Intérêts bancaires, casse du service public et développement des prêts étudiants
On oublie trop souvent les liens du président Macron avec le secteur bancaire, qui a lui-même une place dans le comité de direction de l’Institut Montaigne. Depuis plusieurs années, la casse du service public se fait au bénéfice d’un secteur en particulier : les banques. Les universités s’endettent, tout comme les étudiant-e-s.
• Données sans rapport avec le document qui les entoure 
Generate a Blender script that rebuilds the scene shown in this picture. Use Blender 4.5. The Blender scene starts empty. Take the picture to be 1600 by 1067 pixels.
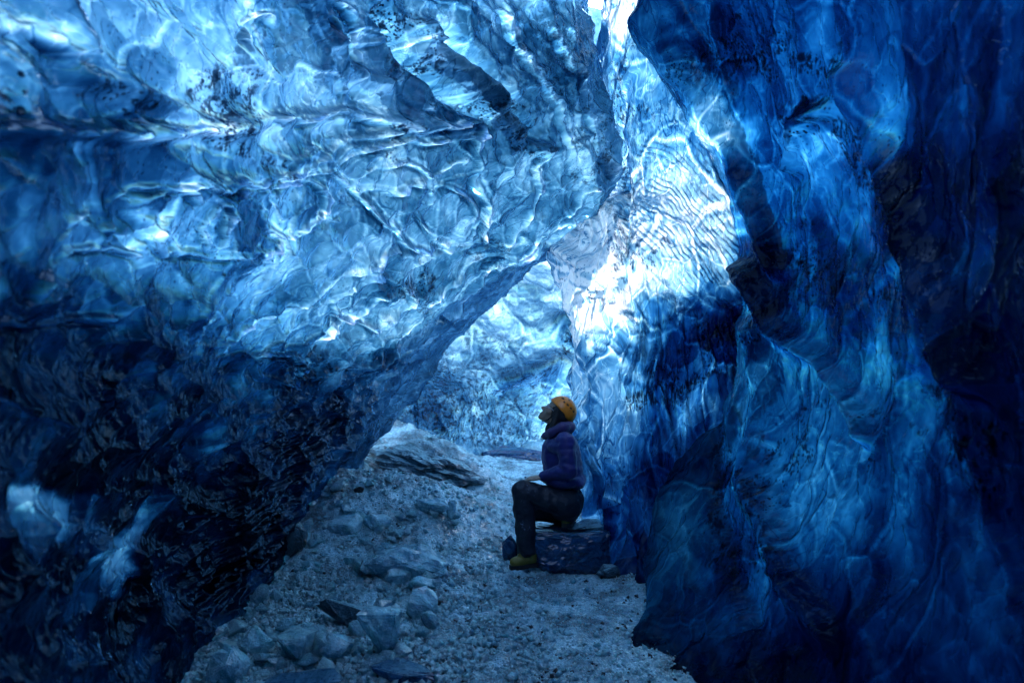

Mais alors, pourquoi ?
- Premièrement, la casse organisée du service public et la qualité en baisse des formations publiques poussent de plus en plus de personnes à s’inscrire dans le privé (21% des étudiant-e-s aujourd’hui), vu comme un gage de qualité, avec un taux d’insertion dans l’emploi plus fort et plus rapide.
- Ensuite, les dispositifs d’aides sociales destinés aux étudiants n’augmentent pas aussi vite que l’inflation, le coût global de la vie et le nombre d’étudiant-e-s qui pourraient y prétendre. Sur le logement, cette casse a un effet net : pour la première fois à l’année universitaire 2021/2022, le parc de résidences étudiantes privées a dépassé celui des CROUS (et cela a un coût).
- Enfin, la législation évolue pour faciliter les prêts étudiants, s’endettant ainsi de plusieurs milliers d’euros pour financer aussi bien frais d’inscription que la vie courante, parfois pour éviter le salariat au prix d’un endettement de plusieurs années. Cette nouvelle législation est l’illustration d’une nouvelle vision idéologique de l’ESR : avec des mesures comme les “prêts garantis par l’Etat” depuis 2014, où la création du statut d’étudiant-entrepreneur, l’enseignement supérieur n’est plus vu comme un investissement collectif de la société sur l’avenir, mais un investissement purement personnel de l’étudiant-e.
300 000 étudiant-e-s auraient aujourd’hui recours à ce type de prêt, phénomène marginal il y a quelques années. Le monde anglo-saxon peut ainsi nous servir d’exemple. Partant de la quasi-gratuité jusqu’à la fin des années 1970, les frais d’inscriptions sont alors instaurés pour les étranger-e-s, puis étendus aux nationaux en 1988. Ceux-ci sont rendus obligatoires pour toutes et tous en 1998, peu importe la situation sociale, les étudiant-e-s étant alors considéré-e-s comme des investisseurs. Le principe de gratuité de l’enseignement supérieur est alors définitivement abrogé. Les frais augmentent alors jusqu’à plusieurs milliers de livres, rendant quasi systématique le recours aux prêts étudiants. La voilà, la refonte de l’Université rêvée d’Emmanuel Macron.